Finding Myself
I tend to think a lot. (Not as much as my husband but a lot still. Lol.) I tend to ponder way past the time that I should and it prevents me from doing. I am trying to get out of the habit. It is the need for everything to be planned out perfectly. Every option and surprise obstacle accounted for and solved before I can make a move. Since it is impossible for that to happen most of the time either my ideas don’t come to fruition or I start and have to stop. I’m a work in progress, this I know. It’s like I think about all of the ways people will find fault with my ideas or plans. For example:
One of the things I am currently ruminating on is changing my pen name. Well, more like getting rid of it. Instead of saying, to myself, “Fine, you’re grown, if you want to get rid of your pen name do it!” I say, “If you get rid of your pen name people will be able to tie your writing to you. If they tie your writing to you and they don’t like it then they aren’t going to like you.”
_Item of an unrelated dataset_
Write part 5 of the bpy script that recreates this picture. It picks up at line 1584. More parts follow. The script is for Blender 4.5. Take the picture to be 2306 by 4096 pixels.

It’s that kind of thinking that scares the crap out of me. My writing is different. I write African American Literature but other than that my writing doesn’t fit into a box. It’s a little of this and a little of that. Some people see it as erotica and some people see it as inspirational. So when people ask, “What do you write?” I say I write life, all parts of it. I write about life and all that it encompasses. The sunny well-manicured lawns and the seedy alleys. Everyone deserves to feel like someone knows where there are coming from, that they aren’t alone. Abusers should know how it feels to be in a victim’s place. The rich should understand what it's like to be poor. Women should learn from men, men should learn from women, young and old, black, white, etc. I want to be one of the voices that facilitates that process. I just want to change your view. Make you see things differently. Then maybe just maybe because you have a new viewpoint you’ll change the world. There are a lot of people that like my writing but it might also offend some people. But isn’t that with everything. I mean even the idea of love offends some people.
I am a storyteller. I love telling stories. Telling our stories helps us release: pain, fear, and insecurities. Hearing or reading other people's stories either broadens your understanding about people in different situations or helps you identify, which shows you that there is someone somewhere going through the same things you are going through. The release helps us heal, understanding helps us grow and identifying shows us that we aren’t alone.
What really matters is what the people who support you think. Actually, when you think about it, you can look to whomever you want for their views when it comes to your life. However, when it comes down to it the choices that you, make in your life, as an adult, is on you and your higher power. I have to make a choice based on the things that I want out of life, what I know and feel are good, and what will push me forward. So, from this point forward I am Cherlnell Lane; mom, wife, writer, teacher, lover, giver, learner, activist. Sure my writing is unconventional, and a little weird. I may write some things you were thinking but dare not say or take you into worlds and stories that are interesting and entertaining while also teaching you a lesson. Some people may not get me or my writing and that’s okay. The people that love me do and those who don’t... Oh well! No more Cookie Battles, No more C.J. Lane just the powerful, intelligent, strong and very capable Cherlnell Lane.